All lines in the records below from the line with "Build this scene" through the line with "S.view_settings.exposure = 0.06;" are to be given again exactly, both ends included; the pictures are to be left out.

Scene script records:
+++

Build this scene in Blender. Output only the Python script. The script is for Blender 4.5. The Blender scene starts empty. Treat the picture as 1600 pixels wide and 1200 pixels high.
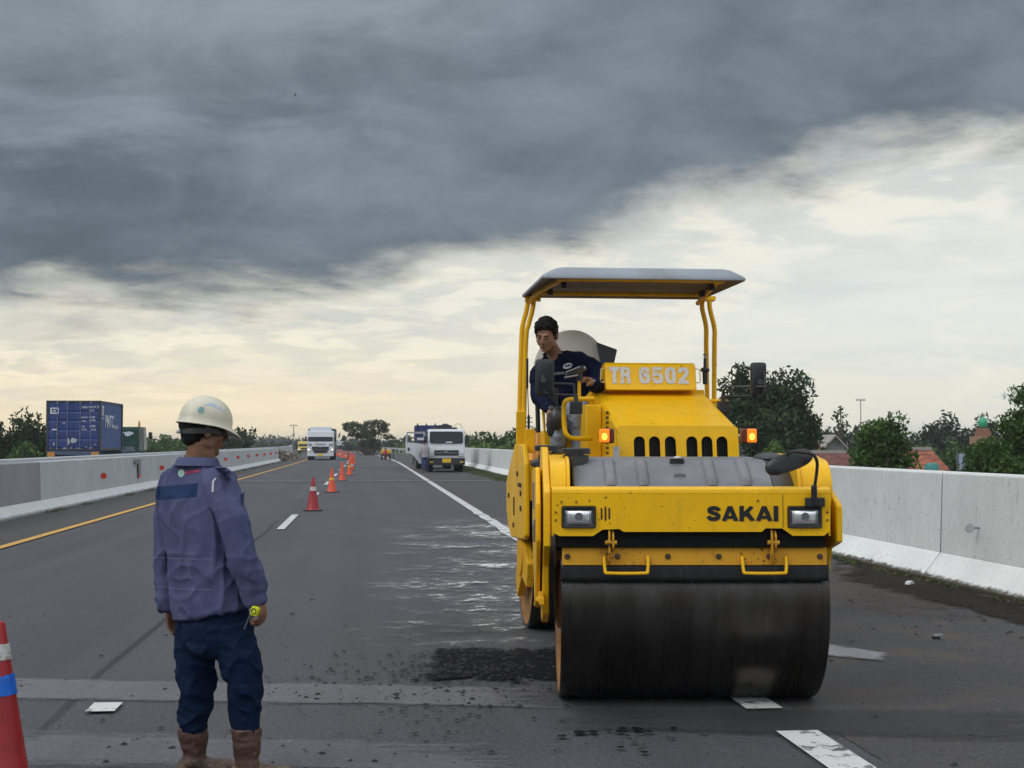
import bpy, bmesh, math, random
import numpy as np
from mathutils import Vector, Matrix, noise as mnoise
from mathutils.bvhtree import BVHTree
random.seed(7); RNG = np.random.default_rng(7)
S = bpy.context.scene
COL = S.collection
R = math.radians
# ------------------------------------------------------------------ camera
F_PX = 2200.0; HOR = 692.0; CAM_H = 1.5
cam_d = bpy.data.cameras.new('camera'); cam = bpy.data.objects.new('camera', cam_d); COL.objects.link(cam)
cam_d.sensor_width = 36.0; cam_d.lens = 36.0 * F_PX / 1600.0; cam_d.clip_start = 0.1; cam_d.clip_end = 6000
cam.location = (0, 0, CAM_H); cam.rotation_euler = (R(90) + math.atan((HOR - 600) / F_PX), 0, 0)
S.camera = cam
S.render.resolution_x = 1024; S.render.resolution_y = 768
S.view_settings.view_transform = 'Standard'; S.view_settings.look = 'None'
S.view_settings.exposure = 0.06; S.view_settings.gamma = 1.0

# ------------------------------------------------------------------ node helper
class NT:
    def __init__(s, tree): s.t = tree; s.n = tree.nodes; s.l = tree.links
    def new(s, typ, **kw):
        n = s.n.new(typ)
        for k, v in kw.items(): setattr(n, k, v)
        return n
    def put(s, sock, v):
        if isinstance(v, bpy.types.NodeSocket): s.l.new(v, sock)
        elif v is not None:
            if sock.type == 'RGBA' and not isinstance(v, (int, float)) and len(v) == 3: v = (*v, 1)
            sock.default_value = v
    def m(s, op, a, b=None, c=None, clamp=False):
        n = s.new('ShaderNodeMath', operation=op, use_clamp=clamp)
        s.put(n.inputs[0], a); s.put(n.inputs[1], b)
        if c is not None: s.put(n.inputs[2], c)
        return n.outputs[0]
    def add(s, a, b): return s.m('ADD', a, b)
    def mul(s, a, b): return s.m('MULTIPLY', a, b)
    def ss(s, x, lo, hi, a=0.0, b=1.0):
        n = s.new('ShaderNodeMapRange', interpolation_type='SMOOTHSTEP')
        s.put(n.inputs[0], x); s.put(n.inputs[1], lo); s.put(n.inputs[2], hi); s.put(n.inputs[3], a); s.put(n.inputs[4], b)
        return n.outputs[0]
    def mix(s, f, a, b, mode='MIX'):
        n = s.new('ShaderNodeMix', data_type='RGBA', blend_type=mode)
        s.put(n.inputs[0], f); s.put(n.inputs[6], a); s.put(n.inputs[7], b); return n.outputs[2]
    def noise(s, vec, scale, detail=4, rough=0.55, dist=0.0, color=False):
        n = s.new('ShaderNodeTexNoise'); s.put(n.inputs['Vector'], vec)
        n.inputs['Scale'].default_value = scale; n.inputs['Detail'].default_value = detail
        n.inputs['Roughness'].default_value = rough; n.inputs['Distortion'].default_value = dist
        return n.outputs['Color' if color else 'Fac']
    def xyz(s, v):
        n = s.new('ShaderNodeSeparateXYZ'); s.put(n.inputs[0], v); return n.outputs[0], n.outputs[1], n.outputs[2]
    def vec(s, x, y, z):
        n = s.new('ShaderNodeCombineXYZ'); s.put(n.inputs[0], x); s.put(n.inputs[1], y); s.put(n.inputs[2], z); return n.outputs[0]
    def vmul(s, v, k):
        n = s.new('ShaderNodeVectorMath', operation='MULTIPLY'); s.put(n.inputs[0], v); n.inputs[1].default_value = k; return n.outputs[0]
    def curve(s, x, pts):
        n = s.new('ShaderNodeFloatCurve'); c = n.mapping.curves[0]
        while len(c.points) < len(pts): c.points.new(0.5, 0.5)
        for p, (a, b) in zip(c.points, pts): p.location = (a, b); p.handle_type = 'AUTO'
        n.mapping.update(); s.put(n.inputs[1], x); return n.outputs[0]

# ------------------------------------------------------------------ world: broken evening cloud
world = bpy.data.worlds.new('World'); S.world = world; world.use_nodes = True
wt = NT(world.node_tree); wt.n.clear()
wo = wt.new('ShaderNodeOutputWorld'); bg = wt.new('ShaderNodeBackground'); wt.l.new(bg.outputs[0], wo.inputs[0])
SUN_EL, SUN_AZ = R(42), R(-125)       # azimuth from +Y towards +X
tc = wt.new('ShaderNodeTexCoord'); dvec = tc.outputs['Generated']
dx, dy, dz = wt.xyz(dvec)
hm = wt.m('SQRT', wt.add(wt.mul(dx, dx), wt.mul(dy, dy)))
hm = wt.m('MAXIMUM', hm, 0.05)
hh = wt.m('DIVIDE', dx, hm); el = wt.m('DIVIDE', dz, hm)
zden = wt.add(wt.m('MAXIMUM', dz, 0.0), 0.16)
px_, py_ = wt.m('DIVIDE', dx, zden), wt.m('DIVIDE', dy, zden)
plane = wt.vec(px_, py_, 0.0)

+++

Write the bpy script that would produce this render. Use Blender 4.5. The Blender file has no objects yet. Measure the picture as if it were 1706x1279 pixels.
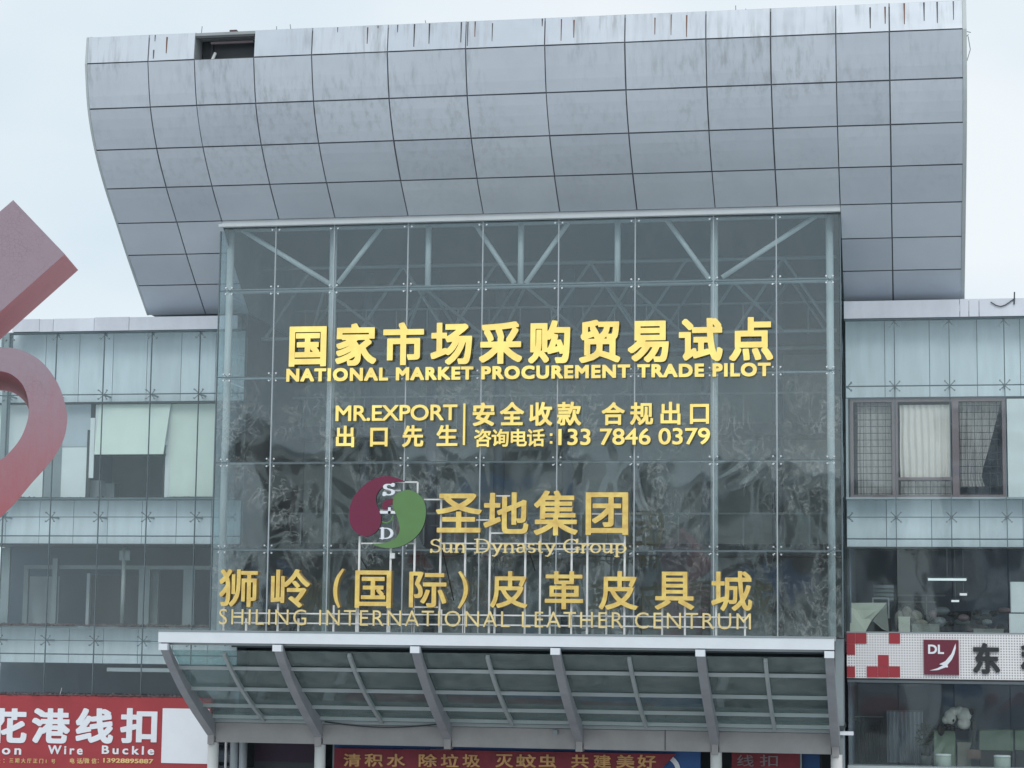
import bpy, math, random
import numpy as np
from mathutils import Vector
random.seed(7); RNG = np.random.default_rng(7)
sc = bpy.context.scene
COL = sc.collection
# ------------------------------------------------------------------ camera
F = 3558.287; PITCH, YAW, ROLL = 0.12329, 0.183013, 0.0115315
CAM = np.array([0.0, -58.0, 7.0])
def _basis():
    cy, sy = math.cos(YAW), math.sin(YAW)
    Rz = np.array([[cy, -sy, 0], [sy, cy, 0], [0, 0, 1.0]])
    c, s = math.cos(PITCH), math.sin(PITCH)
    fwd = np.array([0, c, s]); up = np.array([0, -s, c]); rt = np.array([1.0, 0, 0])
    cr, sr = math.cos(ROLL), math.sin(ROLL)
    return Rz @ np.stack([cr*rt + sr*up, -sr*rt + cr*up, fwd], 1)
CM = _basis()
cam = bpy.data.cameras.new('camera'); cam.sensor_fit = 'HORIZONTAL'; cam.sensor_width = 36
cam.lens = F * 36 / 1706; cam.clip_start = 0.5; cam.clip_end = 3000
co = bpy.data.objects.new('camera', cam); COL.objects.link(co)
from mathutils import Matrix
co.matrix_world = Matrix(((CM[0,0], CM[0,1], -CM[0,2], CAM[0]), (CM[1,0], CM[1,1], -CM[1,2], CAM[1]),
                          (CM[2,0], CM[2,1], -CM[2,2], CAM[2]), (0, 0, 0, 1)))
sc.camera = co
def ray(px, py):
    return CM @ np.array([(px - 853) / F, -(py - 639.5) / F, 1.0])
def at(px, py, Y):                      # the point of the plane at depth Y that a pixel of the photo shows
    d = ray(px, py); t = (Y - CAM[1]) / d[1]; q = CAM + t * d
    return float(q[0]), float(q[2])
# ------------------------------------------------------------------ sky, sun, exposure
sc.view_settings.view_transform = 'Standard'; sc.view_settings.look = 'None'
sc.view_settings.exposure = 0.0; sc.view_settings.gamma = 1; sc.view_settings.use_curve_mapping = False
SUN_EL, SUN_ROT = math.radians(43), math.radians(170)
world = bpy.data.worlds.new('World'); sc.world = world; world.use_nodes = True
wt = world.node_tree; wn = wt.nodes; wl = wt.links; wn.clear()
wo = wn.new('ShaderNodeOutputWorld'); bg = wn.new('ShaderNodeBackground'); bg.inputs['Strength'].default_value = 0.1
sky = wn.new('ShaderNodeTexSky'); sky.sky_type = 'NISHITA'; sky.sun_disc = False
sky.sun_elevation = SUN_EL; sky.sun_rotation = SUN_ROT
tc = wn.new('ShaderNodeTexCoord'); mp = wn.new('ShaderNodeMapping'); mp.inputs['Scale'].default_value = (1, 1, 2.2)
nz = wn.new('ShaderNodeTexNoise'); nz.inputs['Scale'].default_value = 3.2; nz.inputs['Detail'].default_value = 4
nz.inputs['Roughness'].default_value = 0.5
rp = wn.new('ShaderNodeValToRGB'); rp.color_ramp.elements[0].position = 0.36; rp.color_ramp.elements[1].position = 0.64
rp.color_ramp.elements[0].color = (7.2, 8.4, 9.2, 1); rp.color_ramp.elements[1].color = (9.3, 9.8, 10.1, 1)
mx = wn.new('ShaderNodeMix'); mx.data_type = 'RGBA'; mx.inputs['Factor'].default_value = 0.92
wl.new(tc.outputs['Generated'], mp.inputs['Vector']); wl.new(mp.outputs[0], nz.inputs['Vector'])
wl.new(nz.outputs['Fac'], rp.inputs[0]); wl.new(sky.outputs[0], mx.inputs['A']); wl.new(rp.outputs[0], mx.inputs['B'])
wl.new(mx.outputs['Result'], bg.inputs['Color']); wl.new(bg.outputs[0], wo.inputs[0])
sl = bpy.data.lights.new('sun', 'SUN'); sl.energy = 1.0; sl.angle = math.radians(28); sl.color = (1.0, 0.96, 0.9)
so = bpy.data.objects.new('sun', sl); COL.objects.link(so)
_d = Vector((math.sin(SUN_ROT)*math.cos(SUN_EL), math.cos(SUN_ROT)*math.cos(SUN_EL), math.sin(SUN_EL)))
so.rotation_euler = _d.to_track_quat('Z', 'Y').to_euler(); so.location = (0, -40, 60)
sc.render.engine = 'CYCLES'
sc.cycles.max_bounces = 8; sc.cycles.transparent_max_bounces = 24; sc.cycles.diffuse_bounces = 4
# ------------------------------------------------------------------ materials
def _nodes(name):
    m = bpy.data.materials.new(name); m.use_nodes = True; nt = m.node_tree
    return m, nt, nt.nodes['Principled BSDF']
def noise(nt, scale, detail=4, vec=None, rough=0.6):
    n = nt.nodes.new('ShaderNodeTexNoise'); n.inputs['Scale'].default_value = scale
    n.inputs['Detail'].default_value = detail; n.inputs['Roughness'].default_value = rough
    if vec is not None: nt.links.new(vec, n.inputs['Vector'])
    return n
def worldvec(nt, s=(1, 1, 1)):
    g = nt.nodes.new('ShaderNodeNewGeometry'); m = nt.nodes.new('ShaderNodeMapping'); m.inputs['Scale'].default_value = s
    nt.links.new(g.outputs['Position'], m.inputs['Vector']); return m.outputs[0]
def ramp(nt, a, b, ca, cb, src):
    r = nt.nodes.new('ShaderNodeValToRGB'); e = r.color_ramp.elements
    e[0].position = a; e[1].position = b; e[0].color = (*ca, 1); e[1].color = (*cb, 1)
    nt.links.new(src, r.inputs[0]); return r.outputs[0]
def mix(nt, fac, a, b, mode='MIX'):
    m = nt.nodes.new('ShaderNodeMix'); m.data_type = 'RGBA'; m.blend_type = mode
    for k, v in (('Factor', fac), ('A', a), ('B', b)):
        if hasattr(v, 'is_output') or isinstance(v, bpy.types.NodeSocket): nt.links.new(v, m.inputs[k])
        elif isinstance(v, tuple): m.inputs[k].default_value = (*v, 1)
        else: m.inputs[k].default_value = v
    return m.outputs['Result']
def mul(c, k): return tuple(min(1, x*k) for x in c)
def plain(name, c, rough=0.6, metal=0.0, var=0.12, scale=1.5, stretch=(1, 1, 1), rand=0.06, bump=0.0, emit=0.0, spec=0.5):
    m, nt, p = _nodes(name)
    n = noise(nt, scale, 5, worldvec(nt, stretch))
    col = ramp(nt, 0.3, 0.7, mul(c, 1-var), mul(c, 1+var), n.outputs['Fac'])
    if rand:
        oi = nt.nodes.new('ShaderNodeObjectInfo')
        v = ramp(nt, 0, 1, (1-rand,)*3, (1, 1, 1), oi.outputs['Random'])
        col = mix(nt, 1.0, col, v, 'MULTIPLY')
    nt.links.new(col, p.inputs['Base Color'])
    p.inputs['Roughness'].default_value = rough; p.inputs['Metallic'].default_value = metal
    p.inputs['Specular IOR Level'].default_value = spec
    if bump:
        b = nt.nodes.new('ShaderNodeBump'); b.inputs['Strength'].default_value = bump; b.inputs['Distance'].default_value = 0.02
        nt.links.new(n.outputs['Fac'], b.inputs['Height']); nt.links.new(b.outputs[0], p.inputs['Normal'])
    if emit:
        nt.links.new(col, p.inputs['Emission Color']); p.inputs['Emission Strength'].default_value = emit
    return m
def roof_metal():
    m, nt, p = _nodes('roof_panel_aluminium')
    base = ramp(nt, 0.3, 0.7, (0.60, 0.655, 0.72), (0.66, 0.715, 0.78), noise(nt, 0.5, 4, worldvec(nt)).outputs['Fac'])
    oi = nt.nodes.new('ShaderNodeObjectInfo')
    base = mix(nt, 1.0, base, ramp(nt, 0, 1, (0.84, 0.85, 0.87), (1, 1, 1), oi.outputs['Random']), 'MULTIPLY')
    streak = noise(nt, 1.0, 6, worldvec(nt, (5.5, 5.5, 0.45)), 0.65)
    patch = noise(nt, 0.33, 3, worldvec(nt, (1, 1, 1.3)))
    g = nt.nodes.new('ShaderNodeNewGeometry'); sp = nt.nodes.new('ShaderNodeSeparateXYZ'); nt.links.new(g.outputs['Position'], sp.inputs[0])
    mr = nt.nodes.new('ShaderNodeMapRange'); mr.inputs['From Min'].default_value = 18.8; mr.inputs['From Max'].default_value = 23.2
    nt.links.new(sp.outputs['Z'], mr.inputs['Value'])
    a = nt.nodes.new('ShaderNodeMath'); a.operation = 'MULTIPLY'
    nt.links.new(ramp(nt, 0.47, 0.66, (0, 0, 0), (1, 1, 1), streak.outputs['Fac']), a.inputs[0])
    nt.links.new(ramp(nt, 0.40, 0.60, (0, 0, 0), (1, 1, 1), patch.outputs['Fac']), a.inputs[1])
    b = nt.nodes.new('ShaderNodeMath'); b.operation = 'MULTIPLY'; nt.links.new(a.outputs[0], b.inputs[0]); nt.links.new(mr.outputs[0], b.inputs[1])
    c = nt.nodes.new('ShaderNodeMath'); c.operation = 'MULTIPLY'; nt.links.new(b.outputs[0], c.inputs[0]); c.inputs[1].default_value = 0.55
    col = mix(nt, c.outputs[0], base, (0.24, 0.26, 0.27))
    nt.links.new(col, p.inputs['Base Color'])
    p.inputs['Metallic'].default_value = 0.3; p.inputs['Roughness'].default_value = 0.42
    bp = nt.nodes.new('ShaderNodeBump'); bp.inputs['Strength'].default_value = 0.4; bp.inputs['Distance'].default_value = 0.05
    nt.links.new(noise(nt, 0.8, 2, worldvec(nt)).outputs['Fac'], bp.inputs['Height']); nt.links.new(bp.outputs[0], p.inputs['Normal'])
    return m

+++

● Written answer
Build this scene in Blender. Output only the Python script. The script is for Blender 4.5. The Blender scene starts empty. Treat the picture as 1600 pixels wide and 1200 pixels high.
import bpy, bmesh, math, random
import numpy as np
from mathutils import Vector, Matrix, noise as mnoise
from mathutils.bvhtree import BVHTree
random.seed(7); RNG = np.random.default_rng(7)
S = bpy.context.scene
COL = S.collection
R = math.radians
# ------------------------------------------------------------------ camera
F_PX = 2200.0; HOR = 692.0; CAM_H = 1.5
cam_d = bpy.data.cameras.new('camera'); cam = bpy.data.objects.new('camera', cam_d); COL.objects.link(cam)
cam_d.sensor_width = 36.0; cam_d.lens = 36.0 * F_PX / 1600.0; cam_d.clip_start = 0.1; cam_d.clip_end = 6000
cam.location = (0, 0, CAM_H); cam.rotation_euler = (R(90) + math.atan((HOR - 600) / F_PX), 0, 0)
S.camera = cam
S.render.resolution_x = 1024; S.render.resolution_y = 768
S.view_settings.view_transform = 'Standard'; S.view_settings.look = 'None'
S.view_settings.exposure = 0.06; S.view_settings.gamma = 1.0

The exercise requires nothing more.